A lot of great ideas. And with so many flashing red lights in the dashboard, none too soon. But the survival of these animals… this is another issue. There is no clear reason why the population turned for the worse after 2010, but the trend is troubling. The proposal of deploying some 3000 wind turbines along the Atlantic coast in the near future will not alleviate the stress, conflicts, or interference in these animal’s lives.

 

Regardless of any noise mitigation strategies deployed, there is not a lot of difference between millions of pile-driving strikes and the millions of airgun blasts that played a role in our halting South Atlantic offshore oil a few years back.  Adding to this; there will be so many more survey, construction, and service vessels tending the turbines all along the Atlantic Outer Continental Shelf (OCS) for the next foreseeable future.

 

I said something really unpopular at one of these NARW workshops a while back.

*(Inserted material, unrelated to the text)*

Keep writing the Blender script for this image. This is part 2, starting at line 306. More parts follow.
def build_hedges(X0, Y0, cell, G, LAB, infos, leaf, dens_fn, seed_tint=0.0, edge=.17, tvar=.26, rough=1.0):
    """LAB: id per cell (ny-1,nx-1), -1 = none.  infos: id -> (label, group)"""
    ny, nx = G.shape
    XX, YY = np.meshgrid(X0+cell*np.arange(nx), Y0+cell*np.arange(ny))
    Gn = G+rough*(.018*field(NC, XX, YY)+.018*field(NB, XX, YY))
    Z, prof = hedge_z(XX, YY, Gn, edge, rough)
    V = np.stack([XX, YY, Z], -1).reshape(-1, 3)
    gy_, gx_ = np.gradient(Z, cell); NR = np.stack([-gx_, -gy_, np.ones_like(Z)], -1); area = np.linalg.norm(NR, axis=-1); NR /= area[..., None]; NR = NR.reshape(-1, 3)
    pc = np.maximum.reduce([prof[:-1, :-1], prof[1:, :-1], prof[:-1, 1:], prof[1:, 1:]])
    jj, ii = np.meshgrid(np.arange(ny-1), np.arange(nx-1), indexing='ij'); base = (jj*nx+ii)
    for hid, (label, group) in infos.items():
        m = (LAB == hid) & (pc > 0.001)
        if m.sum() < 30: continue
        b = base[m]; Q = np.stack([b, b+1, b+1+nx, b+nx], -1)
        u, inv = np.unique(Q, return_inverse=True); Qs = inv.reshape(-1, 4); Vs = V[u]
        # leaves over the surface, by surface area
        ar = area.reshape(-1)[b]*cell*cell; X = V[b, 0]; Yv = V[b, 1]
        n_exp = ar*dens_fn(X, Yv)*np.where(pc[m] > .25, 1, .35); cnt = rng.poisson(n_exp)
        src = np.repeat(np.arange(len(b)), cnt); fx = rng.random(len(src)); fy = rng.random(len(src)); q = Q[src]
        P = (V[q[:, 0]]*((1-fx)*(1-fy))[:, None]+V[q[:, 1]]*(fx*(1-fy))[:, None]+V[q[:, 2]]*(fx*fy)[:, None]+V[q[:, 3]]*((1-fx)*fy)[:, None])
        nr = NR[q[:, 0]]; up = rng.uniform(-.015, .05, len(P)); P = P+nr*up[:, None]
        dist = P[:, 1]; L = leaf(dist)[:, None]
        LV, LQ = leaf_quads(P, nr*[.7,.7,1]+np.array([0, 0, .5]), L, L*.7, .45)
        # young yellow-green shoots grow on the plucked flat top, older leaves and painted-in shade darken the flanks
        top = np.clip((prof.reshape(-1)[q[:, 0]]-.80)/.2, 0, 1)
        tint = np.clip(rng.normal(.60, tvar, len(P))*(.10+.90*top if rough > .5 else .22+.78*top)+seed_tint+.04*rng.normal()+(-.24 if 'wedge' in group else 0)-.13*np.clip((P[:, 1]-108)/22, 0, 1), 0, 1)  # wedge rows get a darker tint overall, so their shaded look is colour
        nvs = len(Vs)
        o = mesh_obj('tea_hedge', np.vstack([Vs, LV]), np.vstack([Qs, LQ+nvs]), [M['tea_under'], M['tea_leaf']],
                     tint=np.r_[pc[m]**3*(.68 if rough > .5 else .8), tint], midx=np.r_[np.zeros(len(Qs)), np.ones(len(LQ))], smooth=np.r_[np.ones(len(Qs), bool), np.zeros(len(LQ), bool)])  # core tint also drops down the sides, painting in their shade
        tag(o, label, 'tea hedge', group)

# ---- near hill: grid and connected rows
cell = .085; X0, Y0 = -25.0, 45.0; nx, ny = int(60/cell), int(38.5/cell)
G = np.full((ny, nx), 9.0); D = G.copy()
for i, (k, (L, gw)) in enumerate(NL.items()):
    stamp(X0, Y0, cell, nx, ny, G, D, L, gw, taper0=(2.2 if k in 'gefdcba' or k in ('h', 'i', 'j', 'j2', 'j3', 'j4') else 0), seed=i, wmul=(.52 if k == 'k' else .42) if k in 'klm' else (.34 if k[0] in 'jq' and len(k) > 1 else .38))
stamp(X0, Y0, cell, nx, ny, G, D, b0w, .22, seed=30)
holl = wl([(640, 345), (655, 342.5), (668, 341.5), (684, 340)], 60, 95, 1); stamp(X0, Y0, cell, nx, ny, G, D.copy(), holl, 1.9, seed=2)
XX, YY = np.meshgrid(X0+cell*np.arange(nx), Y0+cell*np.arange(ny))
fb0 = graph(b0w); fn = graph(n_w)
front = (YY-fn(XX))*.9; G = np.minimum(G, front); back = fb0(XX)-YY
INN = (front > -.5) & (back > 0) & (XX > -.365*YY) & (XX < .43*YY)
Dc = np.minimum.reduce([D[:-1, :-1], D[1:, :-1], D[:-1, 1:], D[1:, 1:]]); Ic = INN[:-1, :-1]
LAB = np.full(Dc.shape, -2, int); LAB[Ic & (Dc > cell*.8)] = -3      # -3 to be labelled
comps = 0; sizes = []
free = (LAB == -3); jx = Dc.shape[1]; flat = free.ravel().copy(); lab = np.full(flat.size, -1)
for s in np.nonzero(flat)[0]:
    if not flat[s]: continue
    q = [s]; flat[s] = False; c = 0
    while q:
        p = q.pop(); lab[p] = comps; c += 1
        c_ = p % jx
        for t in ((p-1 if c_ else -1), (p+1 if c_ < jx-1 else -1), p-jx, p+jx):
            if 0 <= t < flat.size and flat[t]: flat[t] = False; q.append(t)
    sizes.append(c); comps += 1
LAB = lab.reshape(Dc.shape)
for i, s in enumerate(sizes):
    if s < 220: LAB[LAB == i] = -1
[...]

I proclaimed that the NARW would not survive our best laid plans. Of course I would love to be proved wrong, but when we don’t know why a population crashes by 35% in a few years, any speculation about how we can save them is just window dressing.

 

Near the conclusion of the workshop a woman chimed in. I didn’t catch her affiliation, but she may have been tribal Lenape from the New York area. In any event she was representing an indigenous perspective.

 

What she said was not really a statement, or really a prayer. But she let us all know that the Right Whales were not “Navigation Hazards,” rather they are our relatives. We have a responsibility to treat them as such.

 

She also mentioned the Gray Whale that was recently seen plying the waters of the Atlantic Coast. She told us that this whale was checking us out; seeing how we were doing as their Western Pacific Sakhalin habitats are being surrendered to fossil fuel extraction.

 

There are a lot of talented people focused on the Atlantic OCS whale habitat. Our relatives are letting us know that we need to do better.